Please retype the records below exactly, from the first line through the line containing "scene.camera = cam", and leave out any pictures.

▶ _EXERCISE INPUT_:
....

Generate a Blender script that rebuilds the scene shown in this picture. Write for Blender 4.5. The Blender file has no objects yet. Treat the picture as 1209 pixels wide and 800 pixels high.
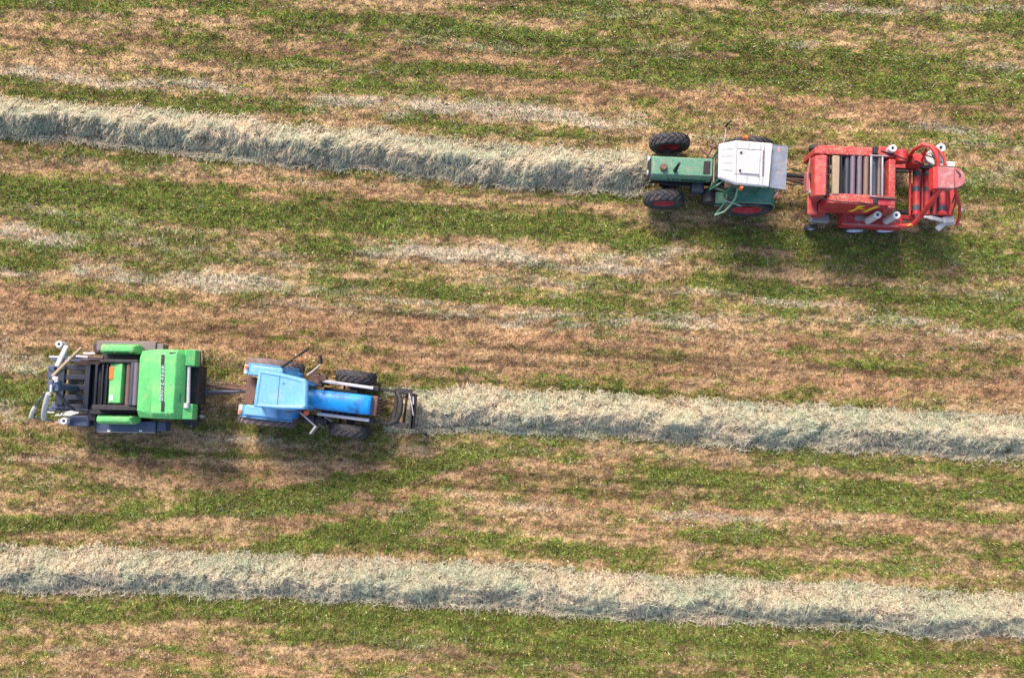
import bpy, bmesh, math, random
import numpy as np
from mathutils import Vector, Matrix
R = math.radians
random.seed(7); rng = np.random.default_rng(11)
scene = bpy.context.scene
COL = scene.collection

# ------------------------------------------------------------------ camera, sky, sun, exposure
F_PX, CX, CY, NADIR, HCAM = 1100.0, 604.5, 400.0, 510.0, 27.5
TILT = math.atan((NADIR - CY) / F_PX)
cam_d = bpy.data.cameras.new("camera"); cam = bpy.data.objects.new("camera", cam_d); COL.objects.link(cam)
cam.location = (0, 0, HCAM); cam.rotation_euler = (TILT, 0, 0)
cam_d.sensor_width = 36; cam_d.lens = F_PX / 1209 * 36; cam_d.clip_end = 2000
scene.camera = cam

SUN_EL, SUN_AZ = 43.0, 116.0      # azimuth: direction TO the sun, counter-clockwise from +X (up-left in the picture)
w = bpy.data.worlds.new("World"); scene.world = w; w.use_nodes = True
nt = w.node_tree; nt.nodes.clear()
out = nt.nodes.new("ShaderNodeOutputWorld"); bg = nt.nodes.new("ShaderNodeBackground"); sky = nt.nodes.new("ShaderNodeTexSky")
sky.sky_type = 'NISHITA'; sky.sun_disc = False; sky.sun_elevation = R(SUN_EL); sky.sun_rotation = R(90 - SUN_AZ)
sky.dust_density = 3.0; sky.air_density = 1.0
bg.inputs[1].default_value = 0.15
nt.links.new(sky.outputs[0], bg.inputs[0]); nt.links.new(bg.outputs[0], out.inputs[0])
sd = bpy.data.lights.new("sun", 'SUN'); so = bpy.data.objects.new("sun", sd); COL.objects.link(so)
sd.energy = 2.1; sd.angle = R(15); sd.color = (1, .88, .72)
dv = Vector((math.cos(R(SUN_EL)) * math.cos(R(SUN_AZ)), math.cos(R(SUN_EL)) * math.sin(R(SUN_AZ)), math.sin(R(SUN_EL))))
so.rotation_euler = dv.to_track_quat('Z', 'Y').to_euler(); so.location = dv * 60
vs = scene.view_settings; vs.view_transform = 'Standard'; vs.look = 'None'; vs.gamma = 1; vs.exposure = 1.10; vs.use_curve_mapping = False

def unproj(u, v, z=0.0):
    """point of the field plane (height z) seen at photograph pixel u, v (arrays welcome)"""
    dx = (np.asarray(u, float) - CX) / F_PX; dy = -(np.asarray(v, float) - CY) / F_PX
    c, s = math.cos(TILT), math.sin(TILT)
    wy = dy * c + s; wz = dy * s - c
    t = (z - HCAM) / wz
    return dx * t, wy * t

# ------------------------------------------------------------------ numpy value noise
def vnoise(x, y, seed):
    g = np.random.default_rng(seed).random((256, 256))
    xi = np.floor(x).astype(int); yi = np.floor(y).astype(int); fx = x - xi; fy = y - yi
    fx = fx * fx * (3 - 2 * fx); fy = fy * fy * (3 - 2 * fy)
    a = g[xi & 255, yi & 255]; b = g[(xi + 1) & 255, yi & 255]; c = g[xi & 255, (yi + 1) & 255]; d = g[(xi + 1) & 255, (yi + 1) & 255]
    return (a * (1 - fx) + b * fx) * (1 - fy) + (c * (1 - fx) + d * fx) * fy
def fbm(x, y, seed, octv=4, gain=.5):
    s = 0; a = 1; n = 0
    for i in range(octv):
        s = s + a * vnoise(x * 2 ** i + 17.3 * i, y * 2 ** i + 9.1 * i, seed + i); n += a; a *= gain
    return s / n
def sm(e0, e1, x):
    t = np.clip((x - e0) / (e1 - e0), 0, 1); return t * t * (3 - 2 * t)

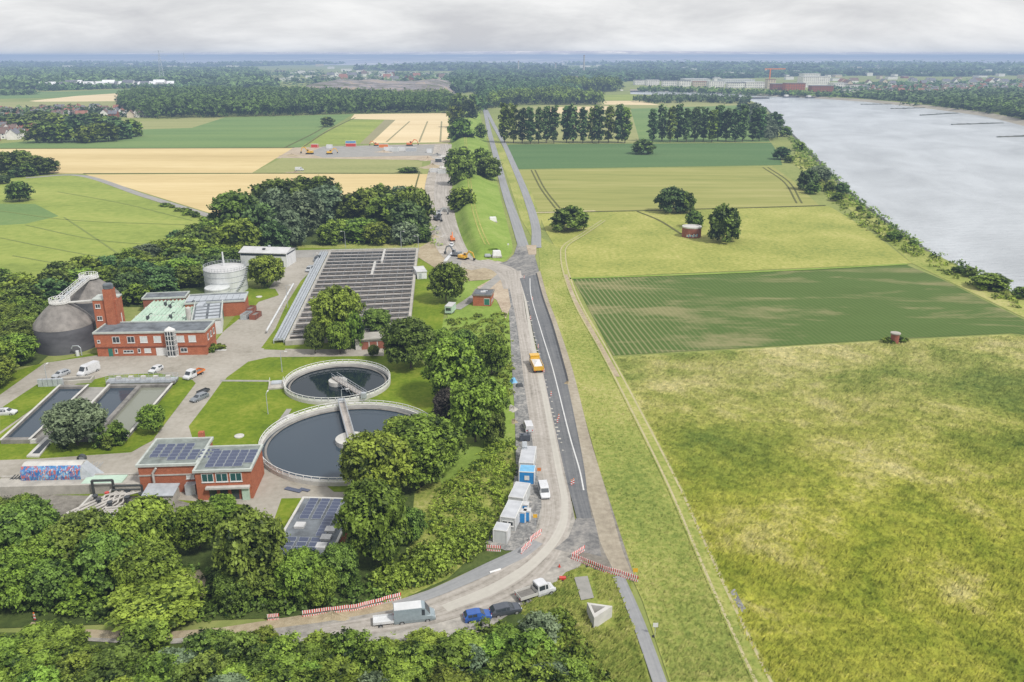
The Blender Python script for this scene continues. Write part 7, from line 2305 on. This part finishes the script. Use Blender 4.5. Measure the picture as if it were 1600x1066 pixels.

....

▶ _TASK ANSWER_:
Generate a Blender script that rebuilds the scene shown in this picture. Write for Blender 4.5. The Blender file has no objects yet. Treat the picture as 1209 pixels wide and 800 pixels high.
import bpy, bmesh, math, random
import numpy as np
from mathutils import Vector, Matrix
R = math.radians
random.seed(7); rng = np.random.default_rng(11)
scene = bpy.context.scene
COL = scene.collection

# ------------------------------------------------------------------ camera, sky, sun, exposure
F_PX, CX, CY, NADIR, HCAM = 1100.0, 604.5, 400.0, 510.0, 27.5
TILT = math.atan((NADIR - CY) / F_PX)
cam_d = bpy.data.cameras.new("camera"); cam = bpy.data.objects.new("camera", cam_d); COL.objects.link(cam)
cam.location = (0, 0, HCAM); cam.rotation_euler = (TILT, 0, 0)
cam_d.sensor_width = 36; cam_d.lens = F_PX / 1209 * 36; cam_d.clip_end = 2000
scene.camera = cam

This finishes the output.